How Long-Term Performance Plan Metrics Are Evolving in the Technology Sector

Published: November 2018

 

The elimination of 162(m) in the new tax law could help usher in a new era of LTI plan metrics where there is more focus on industry and company dynamics than proxy advisors’ standards.

The elimination of 162(m) in the Tax Cuts and Jobs Act of 2017 provides an opening for a new era in long-term incentive (LTI) metrics. Previously, companies could deduct performance-based compensation to their named executive offices if it met the requirements of 162(m). But with the performance-based exemption eliminated thanks to the tax bill, companies can consider a wider range of performance metrics and practices— including operating metrics that might be better suited to motivating their executives.  

Under 162(m), boards couldn’t use positive discretion (only negative discretion) to change the goalposts in the performance plan without violating the tax rules of what is eligible for performance-based pay. Therefore, relative total shareholder return (TSR) became a “safe” metric. For example, if the economy took a turn for the worse and executives didn’t meet absolute financial targets, companies only needed to outperform their peers instead of past performance. Companies can now more liberally apply discretion to performance targets— although we caution businesses to do so responsibly as they still must answer to their shareholders. As such, boards and executives may want to reconsider the types of metrics they include in their performance-based equity plans. And while we don’t see relative TSR going away, it’s increasingly being used as a modifier to other operational metrics. As a modifier, relative TSR is used as a secondary metric to limit or augment payouts based on the financial returns of the organization compared to its peers.

We also see the tax bill encouraging technology companies to use longer performance periods. Most investors and proxy advisory firms like to see three-year terms for long-term incentive plans. However, innovation-based organizations often operate with limited vision into the future. They must deal with operating conditions that may only extend as far out as 18 months to two years. With the ability to exercise discretion, companies might feel more comfortable establishing three-year performance periods, which are preferred by most institutional investors and proxy advisory firms.

And if executive compensation practitioners and boards of directors needed another reason to rethink their performance metrics, they can find one in the proxy advisory firm landscape. Starting with the 2018 proxy season, Institutional Shareholder Services (ISS) began formally evaluating three-year performance on various financial metrics, in addition to relative TSR. These additional metrics include return on invested capital (ROIC), return on assets (ROA), return on equity (ROE), EBITDA growth and cash flow growth. This gives public companies a bit more freedom to adopt metrics in addition to TSR. By the same token, it could also mean that the additional metrics ISS is using to assess performance could be adopted on a widespread basis and box companies into these metrics.

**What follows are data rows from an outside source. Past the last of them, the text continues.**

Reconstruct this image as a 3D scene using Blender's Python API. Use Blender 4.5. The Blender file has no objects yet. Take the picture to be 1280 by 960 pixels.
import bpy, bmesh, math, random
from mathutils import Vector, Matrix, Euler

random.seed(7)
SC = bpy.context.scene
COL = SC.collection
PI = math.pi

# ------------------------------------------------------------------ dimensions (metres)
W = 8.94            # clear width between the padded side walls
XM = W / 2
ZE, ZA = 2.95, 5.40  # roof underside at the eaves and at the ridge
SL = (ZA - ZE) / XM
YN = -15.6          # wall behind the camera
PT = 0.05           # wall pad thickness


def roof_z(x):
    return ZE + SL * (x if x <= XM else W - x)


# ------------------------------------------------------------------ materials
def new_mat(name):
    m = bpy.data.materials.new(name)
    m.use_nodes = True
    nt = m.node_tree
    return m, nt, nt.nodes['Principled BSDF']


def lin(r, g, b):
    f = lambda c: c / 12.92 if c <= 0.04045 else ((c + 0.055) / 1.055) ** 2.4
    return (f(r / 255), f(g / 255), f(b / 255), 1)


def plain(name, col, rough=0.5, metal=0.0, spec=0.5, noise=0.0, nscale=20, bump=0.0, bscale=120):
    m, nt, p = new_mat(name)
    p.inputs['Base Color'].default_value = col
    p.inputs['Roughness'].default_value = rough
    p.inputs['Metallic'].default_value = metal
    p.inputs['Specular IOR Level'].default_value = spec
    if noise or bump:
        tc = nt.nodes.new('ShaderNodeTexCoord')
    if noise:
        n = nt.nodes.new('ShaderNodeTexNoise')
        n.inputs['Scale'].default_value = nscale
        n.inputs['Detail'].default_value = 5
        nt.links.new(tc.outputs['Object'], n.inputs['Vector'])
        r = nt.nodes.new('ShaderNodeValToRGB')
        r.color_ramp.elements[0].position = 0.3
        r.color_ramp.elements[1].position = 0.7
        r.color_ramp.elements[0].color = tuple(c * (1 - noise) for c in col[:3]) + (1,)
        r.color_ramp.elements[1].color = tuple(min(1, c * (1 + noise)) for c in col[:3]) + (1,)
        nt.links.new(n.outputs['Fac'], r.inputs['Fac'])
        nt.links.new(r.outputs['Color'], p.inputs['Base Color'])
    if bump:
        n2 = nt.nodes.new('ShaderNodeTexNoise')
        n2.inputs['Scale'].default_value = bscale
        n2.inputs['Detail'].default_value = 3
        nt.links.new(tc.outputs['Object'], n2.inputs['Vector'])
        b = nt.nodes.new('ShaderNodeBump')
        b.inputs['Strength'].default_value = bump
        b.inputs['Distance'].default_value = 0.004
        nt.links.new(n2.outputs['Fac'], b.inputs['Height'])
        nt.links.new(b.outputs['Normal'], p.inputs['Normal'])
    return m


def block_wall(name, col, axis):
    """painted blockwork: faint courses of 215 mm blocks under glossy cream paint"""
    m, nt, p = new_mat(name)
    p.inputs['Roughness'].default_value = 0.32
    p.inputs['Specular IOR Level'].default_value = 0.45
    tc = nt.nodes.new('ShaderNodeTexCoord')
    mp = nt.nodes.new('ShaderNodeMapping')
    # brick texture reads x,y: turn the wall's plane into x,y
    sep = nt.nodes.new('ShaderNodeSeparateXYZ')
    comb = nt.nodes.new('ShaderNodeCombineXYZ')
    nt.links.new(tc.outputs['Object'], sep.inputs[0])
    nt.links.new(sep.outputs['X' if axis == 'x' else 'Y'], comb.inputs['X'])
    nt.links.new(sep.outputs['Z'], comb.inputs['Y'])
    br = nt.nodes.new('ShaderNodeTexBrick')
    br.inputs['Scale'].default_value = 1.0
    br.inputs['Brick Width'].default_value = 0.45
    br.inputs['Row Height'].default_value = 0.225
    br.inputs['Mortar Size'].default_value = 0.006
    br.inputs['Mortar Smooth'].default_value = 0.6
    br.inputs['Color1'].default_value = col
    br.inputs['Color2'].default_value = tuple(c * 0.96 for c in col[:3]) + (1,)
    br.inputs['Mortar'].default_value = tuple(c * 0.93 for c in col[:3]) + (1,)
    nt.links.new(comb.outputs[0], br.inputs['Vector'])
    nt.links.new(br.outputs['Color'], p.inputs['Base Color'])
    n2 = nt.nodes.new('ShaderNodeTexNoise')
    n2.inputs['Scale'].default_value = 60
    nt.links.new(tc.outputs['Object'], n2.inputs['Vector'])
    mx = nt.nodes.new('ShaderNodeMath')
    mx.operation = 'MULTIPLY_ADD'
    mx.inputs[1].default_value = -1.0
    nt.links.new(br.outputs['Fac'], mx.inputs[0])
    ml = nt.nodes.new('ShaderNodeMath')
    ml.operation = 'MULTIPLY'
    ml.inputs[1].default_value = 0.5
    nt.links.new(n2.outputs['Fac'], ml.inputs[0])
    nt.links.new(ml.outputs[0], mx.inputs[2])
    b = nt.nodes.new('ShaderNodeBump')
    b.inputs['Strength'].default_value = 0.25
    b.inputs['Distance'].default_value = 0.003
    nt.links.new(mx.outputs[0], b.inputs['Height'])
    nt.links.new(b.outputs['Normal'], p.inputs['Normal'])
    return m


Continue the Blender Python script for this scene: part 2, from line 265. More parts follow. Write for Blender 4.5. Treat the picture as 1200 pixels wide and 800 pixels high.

Within the technology sector, there are certain market dynamics unique to each industry. It’s important for professionals involved in the design of long-term incentives to keep these nuances in mind as they think about designing plans that reflect the characteristics of their business and broader industries.

The following examples highlight the unique characteristics of certain technology industries that companies within these industries could incorporate more in their future incentive plan metrics:
 

  • E-Commerce Companies: Internet-related businesses have historically focused on top-line growth as the primary measure of success, but since growth can be rapid and unpredictable, we recommend e-commerce firms consider using measures like revenue, operating income and EBITDA. This focuses executives’ attention on key goals and reduces the importance of precise goal-setting that is typically required for bottom line or return metrics. Smaller e-commerce companies might want to focus on volume-based metrics (e.g., number of customers or transactions), revenue growth and market share as these will be key measures of success for firms not yet reporting a profit.
  • Software companies: This high-growth, high-profit industry should focus on metrics that are balanced across various operating and financial measurements. Indeed, our research finds software companies are moving toward a combination of market and operating metrics— from 28% that reported using both in 2015 to 33% in 2016 (based on 2016 and 2017 proxy statements). The most common operating metrics include revenue growth followed by operating income and earnings per share, according to the 2017 Radford Performance-Based Equity Report for Software Companies.
  • Semiconductor companies: The semiconductor industry is unique in that it is inherently more cyclical because the business is more directly related to consumer spending. As such, we find there are two common approaches companies take to designing incentive plans. The first is designing performance plans with aggressive metrics that pay out big when business is booming, while the alternative approach is more conservative, developing consistent payouts at, or slightly below, target most years. When deciding which approach is best for your organization, we recommend semiconductor companies think about what approach aligns best with their compensation philosophy, culture and what their employees value.

Next Steps

We encourage companies to be thoughtful in choosing the metrics that make the most sense for their organization and industry. The elimination of 162(m) should make organizations feel less restricted to using metrics that conform to the standards set by proxy advisory firms. However, it’s important to keep in mind that if you decide to make changes to the design of your performance-based equity, you need to clearly and persuasively communicate the intent behind those changes in the proxy statement as well as consider additional shareholder outreach ahead of the proxy season.